From the entries provided below, copy each line that contains the word "scene".

# start of Records

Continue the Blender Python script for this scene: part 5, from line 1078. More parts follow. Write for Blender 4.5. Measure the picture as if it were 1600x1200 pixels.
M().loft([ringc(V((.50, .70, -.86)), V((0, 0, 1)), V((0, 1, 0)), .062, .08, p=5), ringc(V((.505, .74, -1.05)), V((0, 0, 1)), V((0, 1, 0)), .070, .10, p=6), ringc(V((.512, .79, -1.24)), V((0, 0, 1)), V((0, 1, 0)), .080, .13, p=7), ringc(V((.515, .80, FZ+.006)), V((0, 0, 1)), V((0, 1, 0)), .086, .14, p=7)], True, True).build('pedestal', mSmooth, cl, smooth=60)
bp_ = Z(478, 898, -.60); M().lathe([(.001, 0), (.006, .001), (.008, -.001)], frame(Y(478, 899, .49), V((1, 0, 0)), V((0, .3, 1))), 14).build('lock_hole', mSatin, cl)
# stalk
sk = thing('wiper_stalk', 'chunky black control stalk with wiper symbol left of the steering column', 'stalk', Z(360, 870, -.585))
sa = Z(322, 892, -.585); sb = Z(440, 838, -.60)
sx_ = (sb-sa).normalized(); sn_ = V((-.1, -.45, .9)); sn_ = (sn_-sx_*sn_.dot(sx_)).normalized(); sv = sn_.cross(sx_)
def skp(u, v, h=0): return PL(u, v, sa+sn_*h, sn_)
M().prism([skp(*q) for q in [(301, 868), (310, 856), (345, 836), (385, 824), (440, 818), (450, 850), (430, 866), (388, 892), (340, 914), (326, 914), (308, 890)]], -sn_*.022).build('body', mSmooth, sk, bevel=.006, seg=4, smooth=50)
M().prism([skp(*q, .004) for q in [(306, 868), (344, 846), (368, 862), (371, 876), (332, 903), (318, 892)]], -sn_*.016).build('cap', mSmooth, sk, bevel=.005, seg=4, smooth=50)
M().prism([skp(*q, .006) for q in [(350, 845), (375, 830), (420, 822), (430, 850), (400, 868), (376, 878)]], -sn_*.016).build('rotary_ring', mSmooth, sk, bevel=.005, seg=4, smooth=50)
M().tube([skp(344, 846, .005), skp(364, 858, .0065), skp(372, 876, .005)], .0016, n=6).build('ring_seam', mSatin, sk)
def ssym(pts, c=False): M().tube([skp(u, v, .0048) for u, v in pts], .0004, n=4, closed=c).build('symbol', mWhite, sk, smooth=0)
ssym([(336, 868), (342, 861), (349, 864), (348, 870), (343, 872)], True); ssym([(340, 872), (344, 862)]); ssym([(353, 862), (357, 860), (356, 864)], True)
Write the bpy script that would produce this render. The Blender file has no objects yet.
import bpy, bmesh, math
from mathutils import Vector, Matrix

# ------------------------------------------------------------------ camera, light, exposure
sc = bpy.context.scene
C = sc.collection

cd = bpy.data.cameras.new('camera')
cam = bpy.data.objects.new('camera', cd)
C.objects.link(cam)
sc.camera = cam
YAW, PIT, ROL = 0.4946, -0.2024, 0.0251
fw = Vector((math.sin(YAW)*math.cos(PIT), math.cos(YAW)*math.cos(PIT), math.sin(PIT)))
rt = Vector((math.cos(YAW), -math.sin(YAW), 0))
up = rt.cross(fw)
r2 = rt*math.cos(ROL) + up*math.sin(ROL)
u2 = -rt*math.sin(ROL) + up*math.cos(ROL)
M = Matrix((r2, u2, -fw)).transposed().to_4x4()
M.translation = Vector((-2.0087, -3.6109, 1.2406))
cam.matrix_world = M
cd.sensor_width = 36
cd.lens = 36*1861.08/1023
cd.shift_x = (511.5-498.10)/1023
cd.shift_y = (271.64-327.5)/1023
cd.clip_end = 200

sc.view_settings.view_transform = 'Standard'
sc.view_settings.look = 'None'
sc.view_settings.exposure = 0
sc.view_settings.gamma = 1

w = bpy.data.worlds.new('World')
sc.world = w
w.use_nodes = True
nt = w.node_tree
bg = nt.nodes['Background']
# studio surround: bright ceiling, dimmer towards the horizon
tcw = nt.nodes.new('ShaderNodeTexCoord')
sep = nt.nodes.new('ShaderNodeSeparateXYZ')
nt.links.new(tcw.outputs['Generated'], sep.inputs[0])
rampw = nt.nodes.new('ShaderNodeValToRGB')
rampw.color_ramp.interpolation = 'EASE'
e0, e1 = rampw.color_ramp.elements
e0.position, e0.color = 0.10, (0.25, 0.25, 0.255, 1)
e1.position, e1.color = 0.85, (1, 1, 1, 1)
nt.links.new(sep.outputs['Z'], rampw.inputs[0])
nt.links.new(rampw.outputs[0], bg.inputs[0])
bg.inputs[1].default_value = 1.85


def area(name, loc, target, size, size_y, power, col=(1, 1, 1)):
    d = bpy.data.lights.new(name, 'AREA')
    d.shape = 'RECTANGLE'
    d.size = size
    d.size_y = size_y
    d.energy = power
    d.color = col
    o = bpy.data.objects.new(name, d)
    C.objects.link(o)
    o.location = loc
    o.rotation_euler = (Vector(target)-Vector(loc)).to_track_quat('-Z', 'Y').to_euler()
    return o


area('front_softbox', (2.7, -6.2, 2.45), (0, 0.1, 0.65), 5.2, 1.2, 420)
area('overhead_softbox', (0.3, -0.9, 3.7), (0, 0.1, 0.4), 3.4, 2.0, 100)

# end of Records

### Exercise answer
Continue the Blender Python script for this scene: part 5, from line 1078. More parts follow. Write for Blender 4.5. Measure the picture as if it were 1600x1200 pixels.
sc = bpy.context.scene